The situation is most confusing at the state level, where the SDA, SDS and HDZ could form a majority as a coalition. However they will find it very hard to justify such a move to their voters.


In Republika Srpska, RS, the SDS will to get most of the seats, but probably less than they hoped for. The moderate Party of Independent Social-Democrats, SNSD, of Milorad Dodik registered surprisingly good results, giving them only marginally fewer seats than the SDS. The Party of Democratic Progress, PDP, led by RS premier Mladen Ivanic seemed to have been the biggest loser, coming third behind SDS and SNSD.


Thanks to its good result, SNSD could theoretically form a government with the PDP and a few smaller parties. A coalition between the SDS and SNSD would also need other parties for a safe majority.


In the Federation, SDA and HDZ will jointly have around or slightly over 50 per cent of seats and will require at least one other party for an overall majority. The Party for Bosnia-Hercegovina, SZBiH, of Haris Silajdzic would obviously be the SDA's first choice.

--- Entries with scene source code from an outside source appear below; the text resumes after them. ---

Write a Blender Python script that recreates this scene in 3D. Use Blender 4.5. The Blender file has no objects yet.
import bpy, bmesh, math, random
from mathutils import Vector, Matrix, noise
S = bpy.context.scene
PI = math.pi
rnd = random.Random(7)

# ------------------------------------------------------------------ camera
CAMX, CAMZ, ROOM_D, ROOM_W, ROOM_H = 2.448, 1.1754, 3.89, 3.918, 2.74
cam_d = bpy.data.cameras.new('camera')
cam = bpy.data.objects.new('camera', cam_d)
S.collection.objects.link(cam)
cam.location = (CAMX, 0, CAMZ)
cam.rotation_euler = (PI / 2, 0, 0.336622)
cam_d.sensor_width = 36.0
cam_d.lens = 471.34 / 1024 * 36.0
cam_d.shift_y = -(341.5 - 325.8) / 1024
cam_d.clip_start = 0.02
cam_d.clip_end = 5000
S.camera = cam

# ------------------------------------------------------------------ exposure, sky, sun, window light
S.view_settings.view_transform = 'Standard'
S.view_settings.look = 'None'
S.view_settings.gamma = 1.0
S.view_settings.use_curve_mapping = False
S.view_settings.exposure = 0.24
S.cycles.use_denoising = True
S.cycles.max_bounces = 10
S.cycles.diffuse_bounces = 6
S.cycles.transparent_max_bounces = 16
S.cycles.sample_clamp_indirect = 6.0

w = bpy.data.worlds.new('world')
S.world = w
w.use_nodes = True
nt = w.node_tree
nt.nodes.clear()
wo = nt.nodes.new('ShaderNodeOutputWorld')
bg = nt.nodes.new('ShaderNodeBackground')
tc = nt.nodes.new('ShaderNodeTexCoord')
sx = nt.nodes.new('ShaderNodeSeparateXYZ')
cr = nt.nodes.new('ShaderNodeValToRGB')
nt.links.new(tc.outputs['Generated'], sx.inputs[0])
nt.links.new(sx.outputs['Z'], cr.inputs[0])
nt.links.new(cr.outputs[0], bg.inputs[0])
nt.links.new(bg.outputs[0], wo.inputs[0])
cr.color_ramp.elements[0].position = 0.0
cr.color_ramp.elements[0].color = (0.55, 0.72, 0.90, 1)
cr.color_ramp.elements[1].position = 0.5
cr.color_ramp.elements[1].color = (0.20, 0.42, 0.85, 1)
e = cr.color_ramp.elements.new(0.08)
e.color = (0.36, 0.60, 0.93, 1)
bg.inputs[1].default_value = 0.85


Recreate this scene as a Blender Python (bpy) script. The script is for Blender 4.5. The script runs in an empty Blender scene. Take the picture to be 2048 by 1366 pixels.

Silajdzic himself was a founder of SDA and these two parties ran in alliance for the 1998 elections. But a significant number of senior SZBiH leaders are now more inclined to cooperate with the SDP. This attitude could change due to the latter's results but it's highly unlikely that a majority of the SZBiH leadership would ever accept coalition with the HDZ.


Coalition building is not the only problem. A new law requires proportional ethnic balance in all Bosnia's parliaments and compensatory seats will be awarded to redress the balance.


The latter will especially alter things in RS, where no Bosniaks or Croats won parliamentary mandates, but are now obliged to have at least four seats each.


A similar law applies to entity governments: there must be proportional representation of the three main ethnic groups - which may represent an additional problem for nationalist parties.


This may help the SDP though there is no disguising the scale of its defeat especially bearing in mind that the SDA list of candidates was thinner than ever before. The latter had lost former president Alija Izetbegovic, who retired from active political life and several other senior officials, who were sacked by the High Representative.


At both state and Federation levels, the SDP fell behind the SDA and HDZ and in some cases even behind Silajdzic's SZBiH. The party was also badly defeated in cantonal races, losing even its long-time strongholds of Tuzla and Sarajevo.


Much of the blame for SDP's defeat has been directed at party president Zlatko Lagumdzija who was accused of mishandling his own members and threatening journalists, some of whom were already labeling Lagumdzija an egoistic despot.


Some senior SDP leaders have already asked for Lagumdzija to be held responsible for the defeat. On Tuesday night, party vice-president Sejfudin Tokic said Lagumdzija and all the other members of the SDP presidency had offered their resignations. These will be discussed at its congress in November.


Lagumdzija still has enough power to retain the SDP leadership if he wants, just as his party could probably maintain power at some level through unorthodox coalitions.


Ashdown indicated that he and his office would be ready to work in partnership with any government - as long as they are determined to undertake necessary reforms. These are essential if Bosnia-Herzegovina wants to attain long-term prosperity.


During the election weekend, Ashdown introduced a number of measures aimed at extending more balanced ethnic representation to cantonal level and changed regulations on political immunity, which will improve anti-corruption efforts.


"The elections mean that we must be quicker, not slower, to reform, if we are to convince the outside world that our course is still set for the future and we are determined to stick to it," Ashdown said on Wednesday.


Janez Kovac is a pseudonym for a Sarajevo-based journalist.